Jim Cramer’s unfortunate defense of Bear Sterns was already noted in this space several months ago, but as The Daily Beast’s Randall Lane — author of the newly issued tome, ‘The Zeroes : My Misadventures In The Decade When Wall Street Went Insane‘ — points out, his association with former Met/Phillie Lenny Dykstra (above) wasn’t merely ill-advised, it was an total credibility-killer.

In the late winter of 2008, an entrepreneur named Richard O’Connor, who had become Dykstra’s favored adviser, introduced him to Shannon Illingworth, the founder of a publicly traded company called Automated Vending Technologies, or AVT, and the two quickly cut a deal. O’Connor told me that on March 25, 2008, Illingworth gave Dykstra roughly $250,000 worth of AVT stock in exchange for plugging the company on Cramer’s website, TheStreet.com, and promising to provide a personal introduction to Cramer.

O’Connor claims that Dykstra told him he knew the pay-to-plug arrangement was illegal.

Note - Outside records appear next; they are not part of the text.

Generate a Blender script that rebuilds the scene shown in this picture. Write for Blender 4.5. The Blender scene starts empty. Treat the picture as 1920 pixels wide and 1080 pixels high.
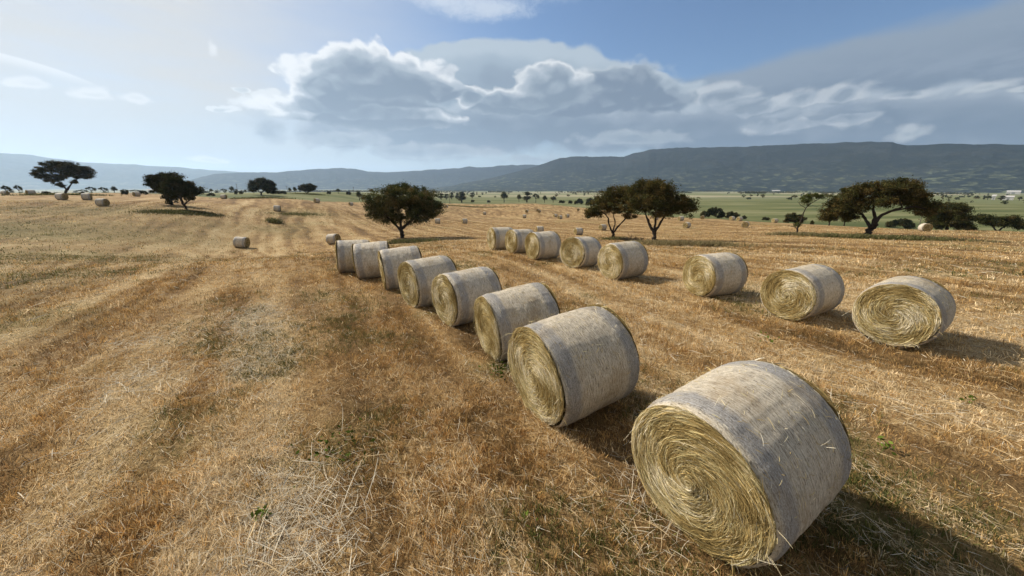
import bpy, math, random
import numpy as np
from mathutils import Vector, Matrix
R_ = math.radians
rng = np.random.default_rng(7)
random.seed(7)
S = bpy.context.scene
COL = S.collection

# ------------------------------------------------------------------ camera
CH = 2.964; FPX = 686.74; PIT = R_(15.3036)
cam_d = bpy.data.cameras.new('camera')
cam_d.sensor_fit = 'HORIZONTAL'; cam_d.sensor_width = 36.0
cam_d.lens = FPX / 1920 * 36.0
cam_d.clip_start = 0.05; cam_d.clip_end = 60000
cam = bpy.data.objects.new('camera', cam_d); COL.objects.link(cam)
cam.location = (0, 0, CH); cam.rotation_euler = (math.pi/2 - PIT, 0, 0)
S.camera = cam

def ray(px, py):
    a = (px-960)/FPX; b = (py-540)/FPX; c, s = math.cos(PIT), math.sin(PIT)
    return np.array([a, c-b*s, -s-b*c])
def azel(px, py):
    d = ray(px, py); return math.atan2(d[0], d[1]), math.atan2(d[2], math.hypot(d[0], d[1]))

# ------------------------------------------------------------------ light and sky
SUN_AZ = R_(-61.3); SUN_EL = R_(38)
sun_dir = Vector((math.sin(SUN_AZ)*math.cos(SUN_EL), math.cos(SUN_AZ)*math.cos(SUN_EL), math.sin(SUN_EL)))
sl = bpy.data.lights.new('sun', 'SUN'); sl.energy = 5.0; sl.angle = R_(0.6); sl.color = (1.0, 0.93, 0.82)
sun = bpy.data.objects.new('sun', sl); COL.objects.link(sun)
sun.rotation_euler = sun_dir.to_track_quat('Z', 'Y').to_euler()
SKY_STRENGTH = 0.088
S.view_settings.view_transform = 'Standard'; S.view_settings.look = 'None'
S.view_settings.exposure = 0.40; S.view_settings.gamma = 1.0; S.view_settings.use_curve_mapping = False
S.cycles.max_bounces = 6; S.cycles.volume_bounces = 1; S.cycles.transparent_max_bounces = 8
S.cycles.diffuse_bounces = 3

class NT:
    """small expression helper over a node tree"""
    def __init__(s, tree): s.t = tree; s.n = tree.nodes; s.l = tree.links
    def put(s, inp, v):
        if hasattr(v, 'is_output'): s.l.new(v, inp)
        elif v is not None:
            try: inp.default_value = v
            except Exception: inp.default_value = (*v, 1.0)
    def m(s, op, a, b=None, c=None, clamp=False):
        n = s.n.new('ShaderNodeMath'); n.operation = op; n.use_clamp = clamp
        for i, v in enumerate((a, b, c)):
            if v is not None: s.put(n.inputs[i], v)
        return n.outputs[0]
    def add(s, a, b): return s.m('ADD', a, b)
    def sub(s, a, b): return s.m('SUBTRACT', a, b)
    def mul(s, a, b): return s.m('MULTIPLY', a, b)
    def mx(s, a, b): return s.m('MAXIMUM', a, b)
    def smooth(s, v, a, b, lo=0.0, hi=1.0):
        n = s.n.new('ShaderNodeMapRange'); n.interpolation_type = 'SMOOTHSTEP'
        s.put(n.inputs[0], v); s.put(n.inputs[1], a); s.put(n.inputs[2], b); s.put(n.inputs[3], lo); s.put(n.inputs[4], hi)
        return n.outputs[0]
    def lin(s, v, a, b, lo=0.0, hi=1.0):
        n = s.n.new('ShaderNodeMapRange'); s.put(n.inputs[0], v)
        for i, q in enumerate((a, b, lo, hi)): s.put(n.inputs[i+1], q)
        return n.outputs[0]
    def mix(s, f, a, b, kind='MIX'):
        n = s.n.new('ShaderNodeMix'); n.data_type = 'RGBA'; n.blend_type = kind
        s.put(n.inputs[0], f)
        for i, v in ((6, a), (7, b)):
            if isinstance(v, tuple) and len(v) == 3: v = (*v, 1.0)
            s.put(n.inputs[i], v)
        return n.outputs[2]
    def xyz(s, x, y, z=0.0):
        n = s.n.new('ShaderNodeCombineXYZ')
        for i, v in enumerate((x, y, z)): s.put(n.inputs[i], v)
        return n.outputs[0]
    def sep(s, v):
        n = s.n.new('ShaderNodeSeparateXYZ'); s.put(n.inputs[0], v); return n.outputs
    def noise(s, vec, scale, detail=4.0, rough=0.55, dist=0.0, color=False):
        n = s.n.new('ShaderNodeTexNoise'); n.inputs['Scale'].default_value = scale
        n.inputs['Detail'].default_value = detail; n.inputs['Roughness'].default_value = rough
        n.inputs['Distortion'].default_value = dist; s.put(n.inputs['Vector'], vec)
        return n.outputs['Color' if color else 'Fac']
    def ramp(s, f, stops):
        n = s.n.new('ShaderNodeValToRGB'); e = n.color_ramp.elements
        while len(e) < len(stops): e.new(0.5)
        for q, (p, c) in zip(e, stops): q.position = p; q.color = (*c, 1.0)
        s.put(n.inputs[0], f); return n.outputs[0]
    def coord(s, name): return s.n.new('ShaderNodeTexCoord').outputs[name]

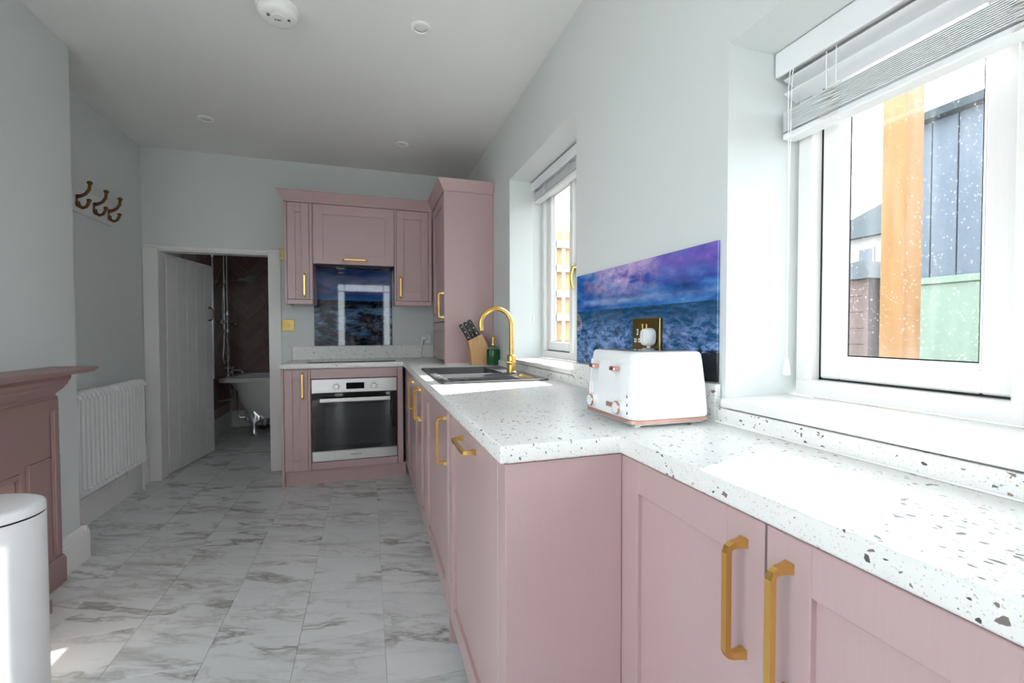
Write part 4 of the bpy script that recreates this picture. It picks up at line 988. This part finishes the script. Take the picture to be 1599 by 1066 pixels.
obj('capping', M().box(3.97, 4.035, -.1, 2.44, 1.501, 1.552, .004), GREENP, gf)
sd = thing('shed', 'brown boarded garden shed with a hipped roof', 'shed', (4.6, 3.3, 0))
for k in range(11): obj('board', M().box(4.36, 4.38, 2.96, 3.60, -.02+k*.15, .126+k*.15, .003), SHEDW, sd)
obj('wall', M().box(4.381, 5.4, 2.96, 3.60, -.02, 1.63), SHEDW, sd)
obj('corner_post', M().box(4.35, 4.40, 2.92, 2.958, -.02, 1.63), SHEDW, sd)
obj('roof', M().loft([[(4.28, 2.86, 1.632), (5.5, 2.86, 1.632), (5.5, 3.70, 1.632), (4.28, 3.70, 1.632)], [(4.75, 3.24, 1.86), (5.0, 3.24, 1.86), (5.0, 3.32, 1.86), (4.75, 3.32, 1.86)]]), SLATE, sd)
hs = thing('house', 'white rendered house with a slate roof in the distance', 'house', (13, 9, 0))
obj('wall', M().box(12.0, 17, 4.5, 9.6, -.02, 3.52), RENDER_, hs)
obj('roof', M().prism([(11.8, 3.5), (17.2, 3.5), (14.4, 5.0)], 'y', 4.3, 9.0).loft([[(11.8, 9.0, 3.5), (17.2, 9.0, 3.5), (14.4, 9.0, 5.0)], [(11.8, 9.9, 3.5), (17.2, 9.9, 3.5), (14.4, 9.05, 4.98)]]), SLATE, hs)
wf = obj('window', M().box(11.94, 12.0, 7.92, 8.28, 2.2, 3.25, .02), RENDER_, hs)
obj('pane', M().box(11.93, 11.939, 7.95, 8.25, 2.25, 3.2), WINDG, wf)
tr = thing('trellis_gate', 'tall pale wooden trellis with grey rails outside the far window', 'trellis', (2.9, 6.2, 0))
for k in range(9): obj('batten', M().box(2.62+k*.16, 2.73+k*.16, 6.10, 6.125, -.02, 2.62+.02*(k % 2), .003), TRELL, tr)
for zz in (.55, .95, 1.36, 1.70, 2.07, 2.42): obj('rail', M().box(2.58, 4.1, 6.03, 6.098, zz-.055, zz+.055, .004), GREYW, tr)
obj('post', M().box(2.56, 2.615, 6.03, 6.13, -.02, 2.75, .004), GREYW, tr)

To avoid getting caught, O’Connor says, the former All-Star baseball player had a solution: “We can just put the stock in Keith’s name,” referring to his brother-in-law, Keith Peel.

And so it was done. O’Connor provided me copies of stock certificates showing that on March 25, 2008, Keith Peel was issued 250,000 shares of AVT stock, which traded at roughly $1 a share. “Keith didn’t know anything about it,” says O’Connor, maintaining that using Peel’s name was a way to stash the stock away from potential regulatory oversight.

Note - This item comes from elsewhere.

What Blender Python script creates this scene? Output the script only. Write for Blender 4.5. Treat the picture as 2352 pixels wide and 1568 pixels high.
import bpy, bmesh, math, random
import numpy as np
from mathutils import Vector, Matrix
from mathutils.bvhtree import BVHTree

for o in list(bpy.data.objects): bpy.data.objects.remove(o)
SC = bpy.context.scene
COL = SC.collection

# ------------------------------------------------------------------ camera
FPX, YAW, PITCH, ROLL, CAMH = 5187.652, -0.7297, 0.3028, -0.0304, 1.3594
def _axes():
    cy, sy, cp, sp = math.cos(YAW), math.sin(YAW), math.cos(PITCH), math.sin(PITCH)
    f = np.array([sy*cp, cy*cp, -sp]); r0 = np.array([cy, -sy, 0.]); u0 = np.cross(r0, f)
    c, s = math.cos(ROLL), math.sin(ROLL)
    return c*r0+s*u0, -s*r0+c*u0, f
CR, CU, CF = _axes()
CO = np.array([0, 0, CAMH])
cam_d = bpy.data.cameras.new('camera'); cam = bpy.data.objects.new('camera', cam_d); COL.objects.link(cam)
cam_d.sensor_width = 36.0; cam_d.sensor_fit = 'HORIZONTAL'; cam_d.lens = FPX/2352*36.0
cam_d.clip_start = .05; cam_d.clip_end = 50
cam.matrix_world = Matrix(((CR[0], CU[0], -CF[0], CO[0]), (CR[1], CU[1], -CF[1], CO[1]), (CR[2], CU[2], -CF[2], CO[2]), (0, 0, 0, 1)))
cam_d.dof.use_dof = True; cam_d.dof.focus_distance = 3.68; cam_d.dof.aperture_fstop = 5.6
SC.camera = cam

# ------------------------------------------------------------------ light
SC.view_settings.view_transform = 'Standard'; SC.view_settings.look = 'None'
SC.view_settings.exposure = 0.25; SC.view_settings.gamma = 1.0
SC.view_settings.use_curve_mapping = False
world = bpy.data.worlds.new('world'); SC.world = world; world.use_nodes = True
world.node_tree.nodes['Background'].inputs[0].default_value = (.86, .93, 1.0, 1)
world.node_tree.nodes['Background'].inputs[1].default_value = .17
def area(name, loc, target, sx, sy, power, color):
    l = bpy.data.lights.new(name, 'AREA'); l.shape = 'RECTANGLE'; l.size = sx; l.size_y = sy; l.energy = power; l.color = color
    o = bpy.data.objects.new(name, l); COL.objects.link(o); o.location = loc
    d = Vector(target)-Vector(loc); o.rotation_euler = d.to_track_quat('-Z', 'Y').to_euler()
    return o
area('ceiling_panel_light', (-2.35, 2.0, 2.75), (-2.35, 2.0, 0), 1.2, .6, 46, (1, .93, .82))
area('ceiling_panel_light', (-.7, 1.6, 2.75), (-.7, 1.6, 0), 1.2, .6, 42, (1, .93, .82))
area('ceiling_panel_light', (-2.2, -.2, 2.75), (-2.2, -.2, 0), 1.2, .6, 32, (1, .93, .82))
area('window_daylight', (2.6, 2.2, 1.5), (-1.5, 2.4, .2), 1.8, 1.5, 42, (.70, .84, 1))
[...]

The shares were held at Dykstra’s mansion, which is where O’Connor retrieved them. Just two weeks later, on June 6, 2008, Dykstra offered his premium subscribers a curious “bonus” recommendation: a plain old penny stock named AVT, “which gives investors a lot of potential upside.” Dykstra droned on endlessly about the stock, with all the conviction of a prisoner of war extolling the cause of his captors for the cameras.

Cramer, I am sure, had no knowledge of Dykstra’s “pay to plug” scheme”an arrangement that could well lead to a Securities & Exchange Commission investigation. He was just a dupe. But his relentless endorsements and promotion of the ballplayer’s stock-picking over the years must now surely rank as his most ill-conceived.

Elsewhere in the TDB article, Lane claims Cramer was warned by O’Connor of Dykstra’s pay-to-plug relationship with AVT, yet continued to allow the former NL MVP to write for The Street.com for another full year. Nor did Cramer respond to Lane’s accusations during the research for “The Zeroes”.